— Begin —

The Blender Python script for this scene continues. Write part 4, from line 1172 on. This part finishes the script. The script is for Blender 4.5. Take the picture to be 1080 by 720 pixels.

— End —
— Begin —

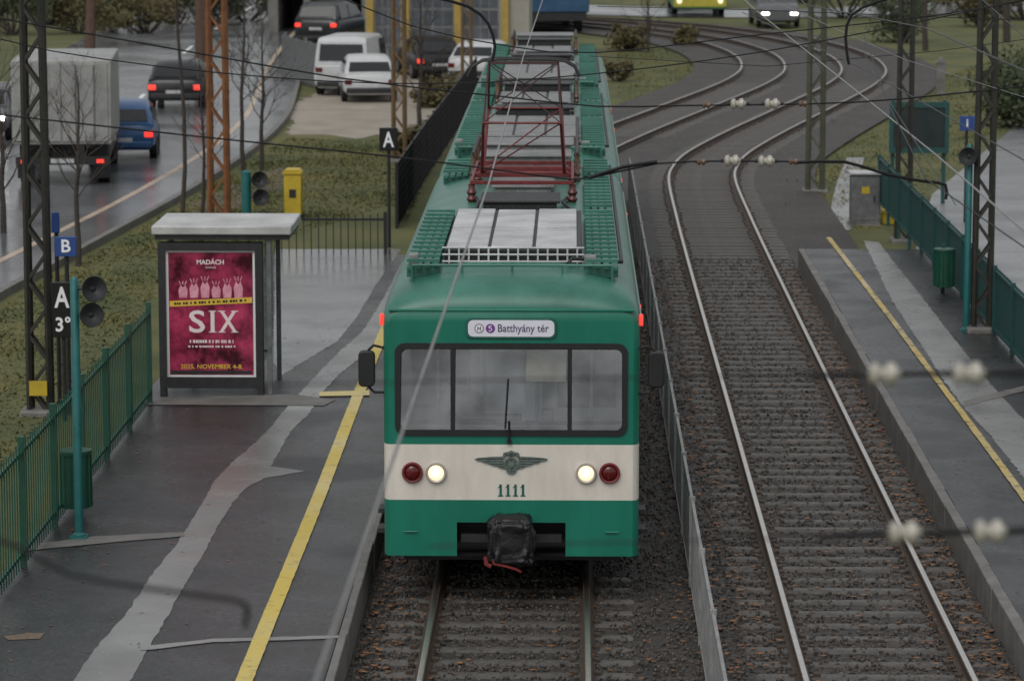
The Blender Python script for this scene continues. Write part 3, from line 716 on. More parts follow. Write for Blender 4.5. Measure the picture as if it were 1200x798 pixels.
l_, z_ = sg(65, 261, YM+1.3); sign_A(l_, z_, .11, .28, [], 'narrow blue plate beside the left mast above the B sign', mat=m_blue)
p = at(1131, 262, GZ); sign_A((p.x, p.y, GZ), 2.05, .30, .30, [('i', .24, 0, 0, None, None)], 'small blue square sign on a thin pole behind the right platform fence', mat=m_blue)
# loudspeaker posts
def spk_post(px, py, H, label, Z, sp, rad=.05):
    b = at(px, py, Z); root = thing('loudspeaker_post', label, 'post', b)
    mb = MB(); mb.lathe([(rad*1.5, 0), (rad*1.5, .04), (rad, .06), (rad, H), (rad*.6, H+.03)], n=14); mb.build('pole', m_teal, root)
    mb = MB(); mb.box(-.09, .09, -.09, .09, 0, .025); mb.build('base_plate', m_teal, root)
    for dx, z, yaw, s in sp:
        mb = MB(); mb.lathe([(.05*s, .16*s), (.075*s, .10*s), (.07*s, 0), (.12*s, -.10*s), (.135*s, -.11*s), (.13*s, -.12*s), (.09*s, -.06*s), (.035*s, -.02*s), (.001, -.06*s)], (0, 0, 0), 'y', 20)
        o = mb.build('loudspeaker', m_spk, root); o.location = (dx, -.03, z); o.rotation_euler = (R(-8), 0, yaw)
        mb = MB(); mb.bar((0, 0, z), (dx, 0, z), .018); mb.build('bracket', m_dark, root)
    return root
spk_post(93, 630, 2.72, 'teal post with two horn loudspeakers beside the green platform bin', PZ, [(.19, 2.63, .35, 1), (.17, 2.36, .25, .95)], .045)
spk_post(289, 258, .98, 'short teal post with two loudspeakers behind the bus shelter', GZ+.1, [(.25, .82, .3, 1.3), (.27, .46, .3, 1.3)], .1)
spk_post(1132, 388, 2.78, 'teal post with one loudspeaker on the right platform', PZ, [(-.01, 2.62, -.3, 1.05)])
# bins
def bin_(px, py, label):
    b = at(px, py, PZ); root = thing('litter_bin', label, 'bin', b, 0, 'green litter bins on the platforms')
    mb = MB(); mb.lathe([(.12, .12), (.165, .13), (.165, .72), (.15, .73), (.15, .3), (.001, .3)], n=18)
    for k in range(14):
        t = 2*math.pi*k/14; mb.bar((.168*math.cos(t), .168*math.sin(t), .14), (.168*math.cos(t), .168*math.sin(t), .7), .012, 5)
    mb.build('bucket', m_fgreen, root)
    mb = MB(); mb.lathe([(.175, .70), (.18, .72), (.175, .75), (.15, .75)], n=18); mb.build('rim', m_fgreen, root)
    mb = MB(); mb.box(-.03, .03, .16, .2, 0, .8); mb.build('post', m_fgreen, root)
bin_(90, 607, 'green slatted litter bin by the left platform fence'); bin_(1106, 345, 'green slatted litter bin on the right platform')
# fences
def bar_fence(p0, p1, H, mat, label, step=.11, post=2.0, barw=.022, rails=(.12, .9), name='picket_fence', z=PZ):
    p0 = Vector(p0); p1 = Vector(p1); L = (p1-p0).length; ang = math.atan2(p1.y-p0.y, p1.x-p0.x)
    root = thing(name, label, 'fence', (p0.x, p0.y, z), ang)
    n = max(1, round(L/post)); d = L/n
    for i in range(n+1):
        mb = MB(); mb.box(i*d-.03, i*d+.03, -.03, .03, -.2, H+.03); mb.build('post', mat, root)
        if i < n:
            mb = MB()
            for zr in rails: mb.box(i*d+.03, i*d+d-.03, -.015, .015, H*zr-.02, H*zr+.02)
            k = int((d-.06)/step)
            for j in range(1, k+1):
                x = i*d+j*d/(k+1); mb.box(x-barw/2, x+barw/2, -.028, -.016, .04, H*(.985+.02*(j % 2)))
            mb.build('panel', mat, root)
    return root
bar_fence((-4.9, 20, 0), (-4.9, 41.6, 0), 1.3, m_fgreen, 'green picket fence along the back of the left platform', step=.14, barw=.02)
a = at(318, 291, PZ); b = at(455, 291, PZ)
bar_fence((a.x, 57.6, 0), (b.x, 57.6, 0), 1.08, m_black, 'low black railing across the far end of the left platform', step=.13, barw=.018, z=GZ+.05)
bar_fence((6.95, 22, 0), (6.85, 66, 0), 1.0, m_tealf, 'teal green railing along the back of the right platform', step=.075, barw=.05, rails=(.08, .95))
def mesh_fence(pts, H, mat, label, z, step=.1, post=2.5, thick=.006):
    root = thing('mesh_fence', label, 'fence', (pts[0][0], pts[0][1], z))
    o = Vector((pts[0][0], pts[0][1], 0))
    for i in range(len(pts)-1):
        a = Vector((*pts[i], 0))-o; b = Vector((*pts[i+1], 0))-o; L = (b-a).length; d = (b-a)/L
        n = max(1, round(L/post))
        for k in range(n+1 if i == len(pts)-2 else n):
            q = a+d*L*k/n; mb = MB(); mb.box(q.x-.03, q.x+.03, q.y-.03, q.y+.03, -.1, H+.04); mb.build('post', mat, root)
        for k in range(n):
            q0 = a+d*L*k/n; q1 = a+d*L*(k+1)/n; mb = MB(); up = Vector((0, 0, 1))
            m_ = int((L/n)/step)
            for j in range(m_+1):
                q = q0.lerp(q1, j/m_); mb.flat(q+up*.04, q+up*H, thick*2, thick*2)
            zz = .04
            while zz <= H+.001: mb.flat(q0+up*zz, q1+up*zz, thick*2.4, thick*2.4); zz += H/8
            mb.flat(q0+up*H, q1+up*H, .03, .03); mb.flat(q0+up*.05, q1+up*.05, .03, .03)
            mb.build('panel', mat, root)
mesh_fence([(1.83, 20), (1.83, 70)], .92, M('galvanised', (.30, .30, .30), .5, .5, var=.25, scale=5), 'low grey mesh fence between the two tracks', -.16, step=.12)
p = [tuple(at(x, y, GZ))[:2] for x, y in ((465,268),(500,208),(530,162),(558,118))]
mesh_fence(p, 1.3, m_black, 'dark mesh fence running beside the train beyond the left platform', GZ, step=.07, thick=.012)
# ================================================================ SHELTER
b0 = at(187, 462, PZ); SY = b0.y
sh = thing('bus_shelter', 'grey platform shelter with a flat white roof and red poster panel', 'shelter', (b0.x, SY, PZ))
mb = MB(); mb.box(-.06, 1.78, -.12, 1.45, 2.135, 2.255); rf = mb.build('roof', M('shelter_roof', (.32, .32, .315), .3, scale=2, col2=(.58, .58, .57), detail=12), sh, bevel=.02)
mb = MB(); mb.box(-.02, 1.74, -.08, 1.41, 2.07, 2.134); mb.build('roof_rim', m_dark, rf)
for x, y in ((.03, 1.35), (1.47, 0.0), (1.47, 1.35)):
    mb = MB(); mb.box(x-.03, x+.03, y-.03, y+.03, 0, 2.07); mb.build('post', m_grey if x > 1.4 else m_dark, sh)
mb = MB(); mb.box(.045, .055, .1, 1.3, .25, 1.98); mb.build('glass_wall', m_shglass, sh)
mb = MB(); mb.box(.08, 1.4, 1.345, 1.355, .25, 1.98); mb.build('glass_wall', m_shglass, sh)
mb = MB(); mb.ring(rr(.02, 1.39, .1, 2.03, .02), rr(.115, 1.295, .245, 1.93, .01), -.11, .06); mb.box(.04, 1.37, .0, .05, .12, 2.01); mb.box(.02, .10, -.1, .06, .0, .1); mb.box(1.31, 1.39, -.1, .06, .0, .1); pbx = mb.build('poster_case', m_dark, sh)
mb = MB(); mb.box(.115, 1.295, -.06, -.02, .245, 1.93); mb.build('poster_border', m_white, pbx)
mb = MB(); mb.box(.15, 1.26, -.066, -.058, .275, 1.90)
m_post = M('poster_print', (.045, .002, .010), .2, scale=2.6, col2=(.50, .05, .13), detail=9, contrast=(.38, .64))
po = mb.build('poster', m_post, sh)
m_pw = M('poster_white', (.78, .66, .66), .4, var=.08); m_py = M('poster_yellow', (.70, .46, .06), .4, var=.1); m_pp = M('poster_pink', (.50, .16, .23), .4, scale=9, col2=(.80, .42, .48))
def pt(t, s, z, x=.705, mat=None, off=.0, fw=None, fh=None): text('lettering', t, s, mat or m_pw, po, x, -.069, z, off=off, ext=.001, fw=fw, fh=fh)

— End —

EXERCISE GOAL | Using the listing above, show each line holding the string "pixels".

TASK ANSWER |
The Blender Python script for this scene continues. Write part 4, from line 1172 on. This part finishes the script. The script is for Blender 4.5. Take the picture to be 1080 by 720 pixels.
The Blender Python script for this scene continues. Write part 3, from line 716 on. More parts follow. Write for Blender 4.5. Measure the picture as if it were 1200x798 pixels.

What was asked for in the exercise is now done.